## Task instructions
For this exercise, write out exactly, and only, the lines running from the line that contains "Build this scene" through the line that contains "px wide picture".

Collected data
>>>>
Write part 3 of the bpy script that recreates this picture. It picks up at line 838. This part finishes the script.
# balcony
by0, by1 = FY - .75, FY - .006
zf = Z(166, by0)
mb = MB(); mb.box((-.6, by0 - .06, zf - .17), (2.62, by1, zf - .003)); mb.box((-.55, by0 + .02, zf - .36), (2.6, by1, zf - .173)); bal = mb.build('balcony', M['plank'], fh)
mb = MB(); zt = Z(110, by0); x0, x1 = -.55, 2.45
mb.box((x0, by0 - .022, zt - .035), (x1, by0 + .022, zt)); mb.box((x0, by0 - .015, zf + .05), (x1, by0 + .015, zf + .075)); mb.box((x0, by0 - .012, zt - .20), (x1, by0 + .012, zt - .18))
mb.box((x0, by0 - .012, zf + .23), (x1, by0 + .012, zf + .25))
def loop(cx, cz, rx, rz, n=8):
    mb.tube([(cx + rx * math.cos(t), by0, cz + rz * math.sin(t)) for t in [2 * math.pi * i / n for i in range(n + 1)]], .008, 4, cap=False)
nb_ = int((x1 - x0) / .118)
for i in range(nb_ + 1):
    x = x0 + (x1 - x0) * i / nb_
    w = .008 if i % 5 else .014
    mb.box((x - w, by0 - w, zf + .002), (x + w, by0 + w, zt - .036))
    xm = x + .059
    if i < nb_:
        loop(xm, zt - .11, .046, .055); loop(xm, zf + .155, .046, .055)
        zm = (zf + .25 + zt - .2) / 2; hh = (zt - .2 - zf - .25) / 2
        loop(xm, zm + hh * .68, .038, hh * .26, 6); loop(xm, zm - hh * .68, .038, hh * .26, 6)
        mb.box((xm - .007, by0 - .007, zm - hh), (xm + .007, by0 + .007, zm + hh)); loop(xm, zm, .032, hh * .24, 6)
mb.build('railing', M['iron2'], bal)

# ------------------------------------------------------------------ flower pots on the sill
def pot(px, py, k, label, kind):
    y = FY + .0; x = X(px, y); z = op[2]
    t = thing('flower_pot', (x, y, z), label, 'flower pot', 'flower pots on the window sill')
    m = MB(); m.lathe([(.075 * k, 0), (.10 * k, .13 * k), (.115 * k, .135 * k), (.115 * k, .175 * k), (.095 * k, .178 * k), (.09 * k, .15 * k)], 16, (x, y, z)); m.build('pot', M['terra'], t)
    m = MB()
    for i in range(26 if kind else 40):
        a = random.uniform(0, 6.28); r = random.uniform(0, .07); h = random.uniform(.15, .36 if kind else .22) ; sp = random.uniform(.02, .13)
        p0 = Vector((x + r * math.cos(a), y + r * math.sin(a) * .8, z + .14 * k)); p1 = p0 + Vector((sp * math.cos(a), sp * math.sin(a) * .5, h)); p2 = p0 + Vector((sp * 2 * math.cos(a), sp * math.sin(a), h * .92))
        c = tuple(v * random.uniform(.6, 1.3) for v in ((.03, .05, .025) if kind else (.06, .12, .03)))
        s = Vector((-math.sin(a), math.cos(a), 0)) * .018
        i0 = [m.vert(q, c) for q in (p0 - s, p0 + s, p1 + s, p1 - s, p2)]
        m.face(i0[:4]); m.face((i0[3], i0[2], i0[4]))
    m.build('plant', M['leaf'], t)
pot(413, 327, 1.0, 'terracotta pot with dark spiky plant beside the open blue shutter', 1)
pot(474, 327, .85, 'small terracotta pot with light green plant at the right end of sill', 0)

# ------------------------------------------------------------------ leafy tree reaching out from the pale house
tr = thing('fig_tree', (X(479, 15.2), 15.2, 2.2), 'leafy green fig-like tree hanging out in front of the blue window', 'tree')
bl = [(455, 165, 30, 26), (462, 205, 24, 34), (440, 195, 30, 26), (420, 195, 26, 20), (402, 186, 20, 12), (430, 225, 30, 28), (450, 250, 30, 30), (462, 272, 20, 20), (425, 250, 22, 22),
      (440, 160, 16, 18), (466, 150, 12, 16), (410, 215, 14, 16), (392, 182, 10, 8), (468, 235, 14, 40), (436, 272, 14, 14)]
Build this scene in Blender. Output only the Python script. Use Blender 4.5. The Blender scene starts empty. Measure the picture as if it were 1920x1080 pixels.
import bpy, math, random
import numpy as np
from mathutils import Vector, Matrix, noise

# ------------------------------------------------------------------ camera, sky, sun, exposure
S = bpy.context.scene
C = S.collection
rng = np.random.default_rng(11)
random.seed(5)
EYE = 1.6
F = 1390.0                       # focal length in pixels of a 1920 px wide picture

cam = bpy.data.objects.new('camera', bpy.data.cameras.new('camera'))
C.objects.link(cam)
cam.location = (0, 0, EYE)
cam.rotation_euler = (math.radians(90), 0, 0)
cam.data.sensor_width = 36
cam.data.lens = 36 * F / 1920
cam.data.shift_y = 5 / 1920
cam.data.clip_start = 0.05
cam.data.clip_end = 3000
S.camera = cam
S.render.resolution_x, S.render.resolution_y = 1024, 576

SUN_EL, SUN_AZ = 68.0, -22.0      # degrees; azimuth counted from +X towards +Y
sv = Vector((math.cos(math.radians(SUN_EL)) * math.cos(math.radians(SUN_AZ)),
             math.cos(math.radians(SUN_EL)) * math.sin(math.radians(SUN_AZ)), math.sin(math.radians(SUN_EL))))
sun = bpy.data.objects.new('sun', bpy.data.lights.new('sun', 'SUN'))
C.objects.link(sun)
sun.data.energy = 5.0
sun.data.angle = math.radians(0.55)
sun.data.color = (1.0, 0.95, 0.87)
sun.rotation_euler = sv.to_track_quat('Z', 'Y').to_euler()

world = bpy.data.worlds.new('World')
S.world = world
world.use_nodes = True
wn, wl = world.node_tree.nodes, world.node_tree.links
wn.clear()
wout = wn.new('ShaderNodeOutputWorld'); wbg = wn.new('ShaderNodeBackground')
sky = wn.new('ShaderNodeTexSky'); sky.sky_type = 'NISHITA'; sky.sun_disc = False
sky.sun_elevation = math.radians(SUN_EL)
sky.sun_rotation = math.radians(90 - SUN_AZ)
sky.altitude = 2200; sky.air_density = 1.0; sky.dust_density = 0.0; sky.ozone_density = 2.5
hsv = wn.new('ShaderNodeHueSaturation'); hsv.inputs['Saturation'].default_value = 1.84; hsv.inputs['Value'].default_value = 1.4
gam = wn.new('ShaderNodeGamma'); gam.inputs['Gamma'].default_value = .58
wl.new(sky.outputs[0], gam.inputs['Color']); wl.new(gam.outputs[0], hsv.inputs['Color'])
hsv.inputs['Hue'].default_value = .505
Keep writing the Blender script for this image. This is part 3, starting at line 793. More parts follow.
<<<<
## Response for this exercise
Build this scene in Blender. Output only the Python script. Use Blender 4.5. The Blender scene starts empty. Measure the picture as if it were 1920x1080 pixels.
import bpy, math, random
import numpy as np
from mathutils import Vector, Matrix, noise

# ------------------------------------------------------------------ camera, sky, sun, exposure
S = bpy.context.scene
C = S.collection
rng = np.random.default_rng(11)
random.seed(5)
EYE = 1.6
F = 1390.0                       # focal length in pixels of a 1920 px wide picture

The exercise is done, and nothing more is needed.